▶ [Data excerpts]:
******************************

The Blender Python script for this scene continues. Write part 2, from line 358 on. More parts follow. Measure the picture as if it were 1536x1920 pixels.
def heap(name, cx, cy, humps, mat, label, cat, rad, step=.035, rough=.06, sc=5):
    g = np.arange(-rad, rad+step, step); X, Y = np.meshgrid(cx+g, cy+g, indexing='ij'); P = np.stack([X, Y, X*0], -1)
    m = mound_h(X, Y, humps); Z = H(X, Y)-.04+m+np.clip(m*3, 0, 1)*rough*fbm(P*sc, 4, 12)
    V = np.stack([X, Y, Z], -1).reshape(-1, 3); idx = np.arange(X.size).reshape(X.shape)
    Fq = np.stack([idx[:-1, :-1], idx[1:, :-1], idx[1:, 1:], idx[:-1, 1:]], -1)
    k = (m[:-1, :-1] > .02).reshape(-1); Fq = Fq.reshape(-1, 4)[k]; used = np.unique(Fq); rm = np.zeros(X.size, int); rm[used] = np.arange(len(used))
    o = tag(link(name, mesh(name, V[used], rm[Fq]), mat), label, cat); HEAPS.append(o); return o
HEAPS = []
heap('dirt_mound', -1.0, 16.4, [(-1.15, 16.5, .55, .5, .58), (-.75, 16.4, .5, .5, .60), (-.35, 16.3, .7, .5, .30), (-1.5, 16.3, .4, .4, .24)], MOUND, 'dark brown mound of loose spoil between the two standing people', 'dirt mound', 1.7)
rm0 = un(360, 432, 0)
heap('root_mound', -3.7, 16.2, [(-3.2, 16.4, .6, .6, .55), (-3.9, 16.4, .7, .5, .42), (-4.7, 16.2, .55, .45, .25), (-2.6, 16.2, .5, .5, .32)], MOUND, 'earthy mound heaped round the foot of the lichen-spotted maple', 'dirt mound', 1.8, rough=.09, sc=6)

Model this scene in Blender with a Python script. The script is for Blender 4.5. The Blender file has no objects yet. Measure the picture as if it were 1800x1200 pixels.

******************************

▶ [What this task involves]:
Repeat the data verbatim.

▶ [Correct response]:
The Blender Python script for this scene continues. Write part 2, from line 358 on. More parts follow. Measure the picture as if it were 1536x1920 pixels.
def heap(name, cx, cy, humps, mat, label, cat, rad, step=.035, rough=.06, sc=5):
    g = np.arange(-rad, rad+step, step); X, Y = np.meshgrid(cx+g, cy+g, indexing='ij'); P = np.stack([X, Y, X*0], -1)
    m = mound_h(X, Y, humps); Z = H(X, Y)-.04+m+np.clip(m*3, 0, 1)*rough*fbm(P*sc, 4, 12)
    V = np.stack([X, Y, Z], -1).reshape(-1, 3); idx = np.arange(X.size).reshape(X.shape)
    Fq = np.stack([idx[:-1, :-1], idx[1:, :-1], idx[1:, 1:], idx[:-1, 1:]], -1)
    k = (m[:-1, :-1] > .02).reshape(-1); Fq = Fq.reshape(-1, 4)[k]; used = np.unique(Fq); rm = np.zeros(X.size, int); rm[used] = np.arange(len(used))
    o = tag(link(name, mesh(name, V[used], rm[Fq]), mat), label, cat); HEAPS.append(o); return o
HEAPS = []
heap('dirt_mound', -1.0, 16.4, [(-1.15, 16.5, .55, .5, .58), (-.75, 16.4, .5, .5, .60), (-.35, 16.3, .7, .5, .30), (-1.5, 16.3, .4, .4, .24)], MOUND, 'dark brown mound of loose spoil between the two standing people', 'dirt mound', 1.7)
rm0 = un(360, 432, 0)
heap('root_mound', -3.7, 16.2, [(-3.2, 16.4, .6, .6, .55), (-3.9, 16.4, .7, .5, .42), (-4.7, 16.2, .55, .45, .25), (-2.6, 16.2, .5, .5, .32)], MOUND, 'earthy mound heaped round the foot of the lichen-spotted maple', 'dirt mound', 1.8, rough=.09, sc=6)

Model this scene in Blender with a Python script. The script is for Blender 4.5. The Blender file has no objects yet. Measure the picture as if it were 1800x1200 pixels.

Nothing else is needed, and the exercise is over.